If you’re selling online, yes, you need a digital scale.

A lot of beginner sellers start out without having a proper postal scale. They are either overpaying for postage by overestimating the weight, or having to go to the post office to have their items weighed and paying full retail postage prices, having their items returned or sent with postage due, or they'll stick to only mailing in flat rate boxes and envelopes (which means they are overpaying in many cases). You will see posts in online reseller groups asking “Do I need a scale.” Yes. Yes, you do.

First off, a good postage scale does not have to be expensive. And, you might already have one – a good kitchen scale will be accurate enough to weigh packages, but typically don't have very high weight limits. Even with a decent kitchen scale, you'll eventually want to upgrade to a scale that can weigh heavier items – say up to fifty or even 100 pounds.
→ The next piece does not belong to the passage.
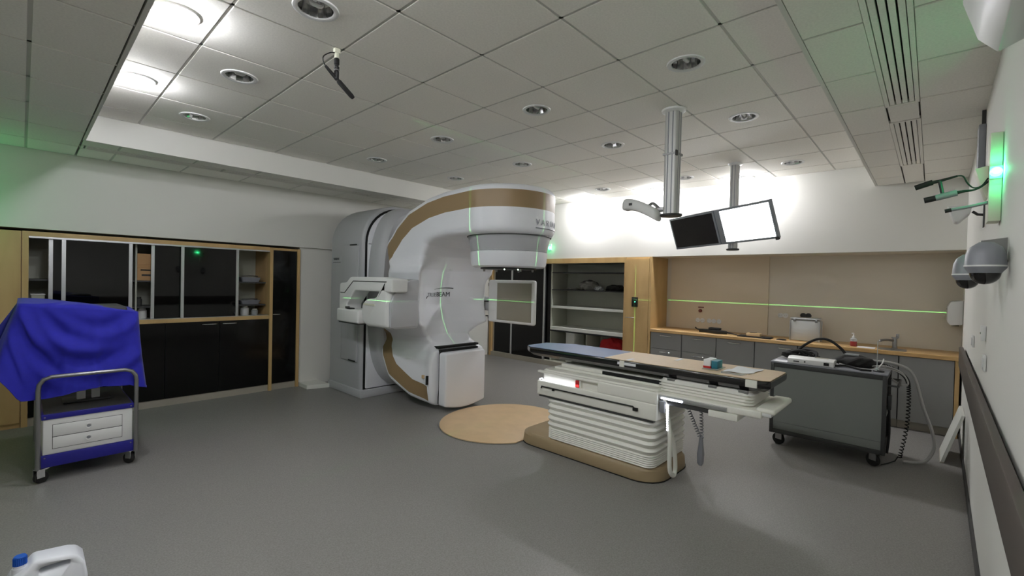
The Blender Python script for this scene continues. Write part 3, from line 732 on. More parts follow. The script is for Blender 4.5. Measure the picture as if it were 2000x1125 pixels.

A good postage scale must be accurate to a tenth of an ounce at all ranges. Some scales (like this one) market themselves as "postal scales”" but are only accurate to a full ounce once the weight is over one or ten pounds. This is not ideal due to the way postage is priced, which is up to the nearest pound. For example, a Priority Mail package that weighs ten ounces gets charged at the same rate as a 1.0 pound package. But, if the package weighs 1 pound, 0.1 ounces, it will get charged at the up to 2 pound rate. Yes, many times you can get away with it, but the post office can and does return mail for being tenths of ounces over the postage paid.

So, the scale you want to buy needs to be able to weigh heavier packages, and to be able to weigh things to the nearest tenth of an ounce. There are also a few nice-to-have options for your scale. One is a scale that can run off batteries or off a power adapter. This gives you flexibility to easily move the scale around and also gives you an option where you aren't using up a lot of batteries. Another really great feature is a scale that has a display that isn't directly on the scale itself because often you will weigh boxes that are big enough to block the display.

Now, maybe you are thinking this is going to cost an arm and a leg and you're just getting started and don't have a lot of extra money to spend. The good news is you can get a decent scale for $20 or less on Amazon or eBay (although you need to be careful what you buy at the price range, there are some models you don't want). It will pay for itself very quickly in postage savings or gas savings from driving to the post office. The scale I actually use and recommend (link) costs around $26 and it has all of those nice-to-have features I mentioned- dual power and remote display read-out- and can weigh up to 110 lbs.

So, go do yourself a favor and get a scale.